**Short exercise**
Leave out the pictures and set down exactly the lines from the start of the listing through the one with "COL = S.collection", both included.

**Supplied material**

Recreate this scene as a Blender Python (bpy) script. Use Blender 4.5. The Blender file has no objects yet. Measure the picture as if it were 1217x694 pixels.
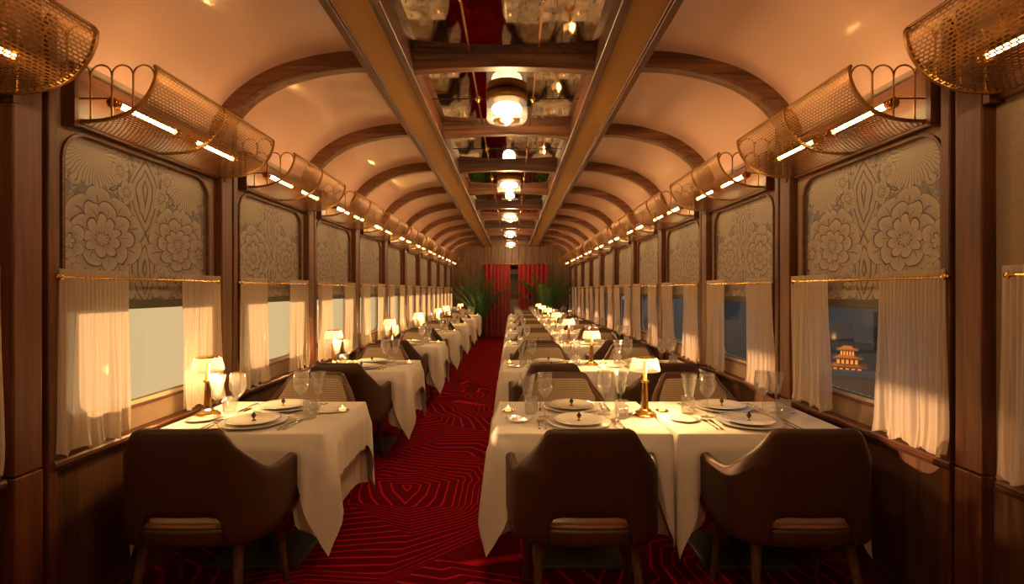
import bpy, bmesh, math, random
from mathutils import Vector, Matrix
R = random.Random(7)
PI = math.pi
S = bpy.context.scene
COL = S.collection

# ------------------------------------------------------------------ camera, world, sun, exposure
cam = bpy.data.cameras.new('camera'); cam_o = bpy.data.objects.new('camera', cam); COL.objects.link(cam_o)
cam.sensor_width = 36.0; cam.lens = 36.0 * 602 / 1217; cam.shift_y = -2 / 1217; cam.clip_start = .05; cam.clip_end = 2000
cam_o.location = (0, 0, 1.45); cam_o.rotation_euler = (PI / 2, 0, 0)
S.camera = cam_o
S.view_settings.view_transform = 'Standard'; S.view_settings.look = 'None'; S.view_settings.gamma = 1
S.view_settings.use_curve_mapping = False
S.view_settings.exposure = 0.0
S.cycles.max_bounces = 8; S.cycles.transparent_max_bounces = 24; S.cycles.diffuse_bounces = 4; S.cycles.glossy_bounces = 4
S.cycles.transmission_bounces = 6; S.cycles.sample_clamp_indirect = 4.0
S.cycles.caustics_reflective = False; S.cycles.caustics_refractive = False

SKY_WARM = (.76, .52, .25); SKY_BLUE = (.085, .125, .22); SKY_STRENGTH = 1.0
SUN_STRENGTH = 6.8; SUN_COLOR = (1.0, .55, .27); SUN_DIR = Vector((3.67, -.37, -.36))
TABLE_LAMP_W = 21.0; CEILING_LAMP_W = 40.0; RACK_TUBE_E = 38.0
LAMP_COLOR = (1.0, .56, .20)

W = bpy.data.worlds.new('world'); S.world = W; W.use_nodes = True
nt = W.node_tree; nt.nodes.clear()
tc = nt.nodes.new('ShaderNodeTexCoord'); sp = nt.nodes.new('ShaderNodeSeparateXYZ')
nt.links.new(tc.outputs['Generated'], sp.inputs[0])
mr = nt.nodes.new('ShaderNodeMapRange'); mr.inputs[1].default_value = -.35; mr.inputs[2].default_value = .35
nt.links.new(sp.outputs[0], mr.inputs[0])
mx = nt.nodes.new('ShaderNodeMix'); mx.data_type = 'RGBA'
nt.links.new(mr.outputs[0], mx.inputs['Factor'])
mx.inputs['A'].default_value = SKY_WARM + (1,); mx.inputs['B'].default_value = SKY_BLUE + (1,)
bg = nt.nodes.new('ShaderNodeBackground'); bg.inputs[1].default_value = SKY_STRENGTH
nt.links.new(mx.outputs['Result'], bg.inputs[0])
wo = nt.nodes.new('ShaderNodeOutputWorld'); nt.links.new(bg.outputs[0], wo.inputs[0])

sun = bpy.data.lights.new('sun', 'SUN'); sun.energy = SUN_STRENGTH; sun.color = SUN_COLOR; sun.angle = math.radians(1.2)
sun_o = bpy.data.objects.new('sun', sun); COL.objects.link(sun_o)
sun_o.rotation_euler = SUN_DIR.to_track_quat('-Z', 'Y').to_euler(); sun_o.location = (-20, 4, 5)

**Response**
Recreate this scene as a Blender Python (bpy) script. Use Blender 4.5. The Blender file has no objects yet. Measure the picture as if it were 1217x694 pixels.
import bpy, bmesh, math, random
from mathutils import Vector, Matrix
R = random.Random(7)
PI = math.pi
S = bpy.context.scene
COL = S.collection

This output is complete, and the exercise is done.